Search Our Website


Black History Month: Celebrating Groundbreaker Norma Merrick Sklarek

February 23 2024
Associations, TAUC News

In the world of architecture, Norma Merrick Sklarek stands as an exemplary trailblazer. Born in Harlem on April 15, 1928, she etched her name as the first registered black female architect in New York and, in 1962, the first licensed black female architect in California.

Norma’s architectural journey began at Columbia University’s Barnard College, where she earned her degree in 1950. Faced with challenges securing a position in an architecture firm, she joined the New York Department of Public Works. In 1954, she achieved a groundbreaking milestone by becoming one of the first African American women to pass the rigorous New York licensing exam.

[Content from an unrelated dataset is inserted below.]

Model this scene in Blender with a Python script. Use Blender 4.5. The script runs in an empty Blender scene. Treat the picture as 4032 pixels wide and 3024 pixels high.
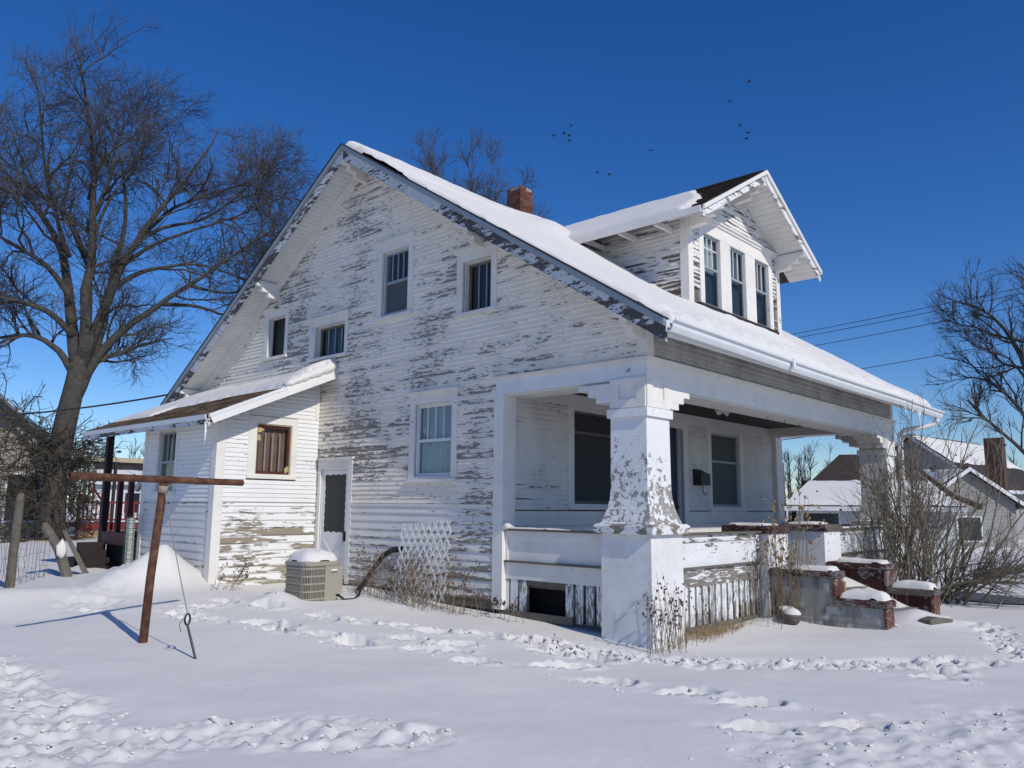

Her transition to Skidmore, Owings & Merrill in 1955 marked the first of many milestones. In 1960, she moved to Los Angeles, joining Gruen Associates, where she became the director of architecture and secured her California license in 1962.

Norma’s architectural prowess found expression in iconic projects. She played a crucial role in designing Terminal One at Los Angeles International Airport (LAX), leaving an enduring mark on the city’s landscape. Additionally, her contributions to the U.S. Embassy building in Tokyo, Japan, showcased her innovative design thinking. Despite her significant role in the embassy’s design, recognition often eluded her, with the work often being credited solely to César Pelli.

Norma continued to break barriers, becoming the first female African American member of the American Institute of Architects in 1966. In 1980, she achieved another historic milestone as the first black woman elected into its College of Fellows.

Norma faced personal challenges, including the loss of her husband Rolf in 1984. The AIA recognized her with the Whitney M. Young Jr. Award in 2008, highlighting her positive force of change in the architectural profession.

Norma Merrick Sklarek’s impact extends beyond accolades. The architectural scholarship awarded in her name by Howard University reflects her commitment to fostering the next generation of architects. Her passing on February 6, 2012, marked the end of an era, but her pioneering spirit and contributions to architecture endure as an inspiration for generations.